Particular freedoms are parts of a greater whole that is jeopardized every time a do-gooder decides that the state ought to force people to behave in a certain way for any alleged reason.

A Couple of Updates

Don Watkins has announced that the second issue of Axiomatic is now available.

Zach Oakes now has the PSU Objectivist Club up and running, including a nice, new web site.

Blogroll Addition

I have added Four Knots to Nowhere, the blog of fellow Ultraquiet No More contributor MT1(SS), to my blogroll. He beat me to the punch Saturday in breaking the news about the Chinese espionage arrests to our group submarine blog.

-- CAV

Updates

11-8-05: Corrected a typo.

2 comments:

Anonymous said...

Actually I think there is a good argument for mandatory seat bealt laws. If a person does not wear a seat bealt, in a head on collision, he can become a 150 to 200 pound projectile fired out of the windshield like a shot out of a cannon.
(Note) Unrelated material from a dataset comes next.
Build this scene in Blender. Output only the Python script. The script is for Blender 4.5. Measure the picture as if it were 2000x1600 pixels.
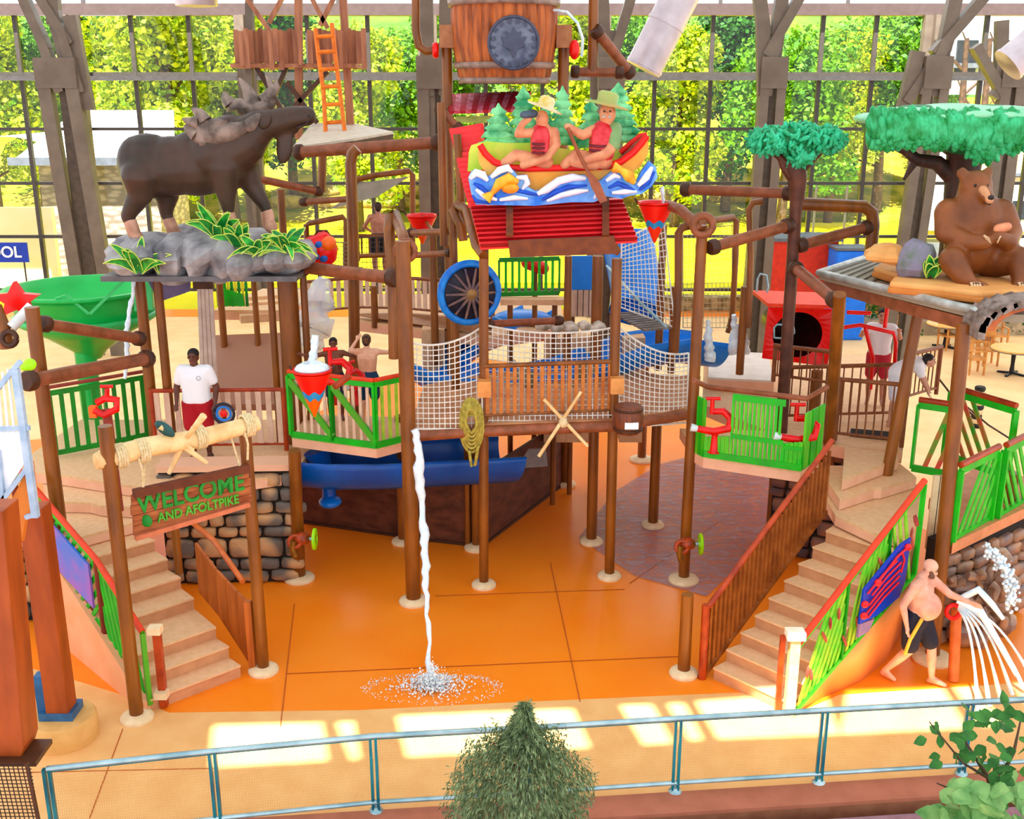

In such a case such a person is a danger to other motorists. In a recent car crash, an friend of a friend was thrown from his car almost 25 feet. He died on contact.

Now I think the problem as usual comes down to government ownership of the roads. If a private company owned the road it would be up to them to determine objective rules for their use. I believe that mandatory seat bealt rules would be objective. So just because the government owns the roads doesn't mean that it shouldn't also apply and enforce protective rules.

I understand and agree with your argument against preventative laws which are inherrent in the "nanny state" approach to government. But in this case, I think there is a legitimate case to be made for the laws.

By the way, I love your blog. Keep up the great writing.

Gus Van Horn said...

Anon,

First of all, thank you very much for the compliment. It reached me at the end of what had been a pretty frustrating day!

You make a good point (that I am not prepared to argue at any length) that one could make a pro-individual rights case for seat belt laws. The case would depend on how great a risk to others human projectiles really are in accidents. (The tragic death of the person you mention was still not a danger to anyone else.) I am inclined to say that such a risk may not be great enough to justify such laws.

Your point about private road ownership does bring up an interesting possibility, as I think you are saying: The owners of said roads (and probably insurance companies) would have a keen interest in seeing to it that their customers attend to their own safety. They might effectively cause many drivers to use seat belts without forcing them to do so. I suspect that many unnecessarily legislated safety measures might, in a free economy, be "enacted" in a similar way.